A station that used to wear that history in its name
The city's community radio station carried that identity directly for years. Before it became FM107.5, the station operated as Apple FM, broadcasting on a temporary community licence through the 1980s and most of the 1990s, according to its Wikipedia history. It converted to a full community broadcasting licence in January 1998, taking on the callsign 2OCB and rebranding as FM107.5, The Local Station, under the nonprofit Orange Community Broadcasters. The transition was not entirely smooth: the station survived an insolvency scare in 2001 before settling into the operation it runs today.
Volunteer-run, transmitting from a mountain
FM107.5 broadcasts from a transmitter on Mount Canobolas at 1,395 metres of elevation, running at 5 kW to reach the Orange RA1 licence area, a footprint stretching roughly from Cumnock in the north to the outskirts of Bathurst in the east, Cowra in the south, and Eugowra in the west. The station's programming mix leans into what most Australian community stations aim for and few large commercial operators bother with: music, arts coverage, Indigenous programming, and shows in languages other than English, produced almost entirely by volunteer presenters, supplemented with content from the Community Radio Network.
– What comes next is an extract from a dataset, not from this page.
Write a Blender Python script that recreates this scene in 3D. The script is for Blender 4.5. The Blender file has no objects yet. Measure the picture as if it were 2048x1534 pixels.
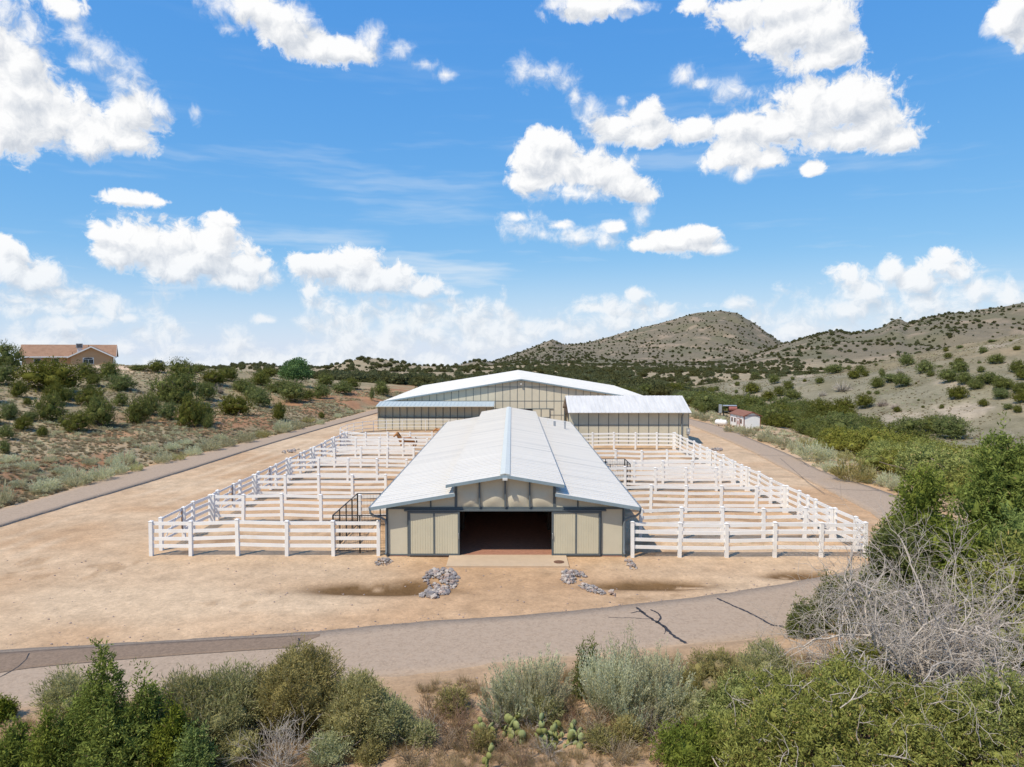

Still growing apples, still serving the same district
The apple industry that gave the original station its name has not disappeared from Orange, even if the region's agricultural mix has diversified into cool-climate wine and cherries over recent decades. FM107.5 no longer needs the fruit in its name to signal what community it serves, but the throughline is still there: a volunteer station broadcasting from a mountain above a district that has spent nearly two centuries growing the wrong fruit for its own name, and finding a way to make that work anyway.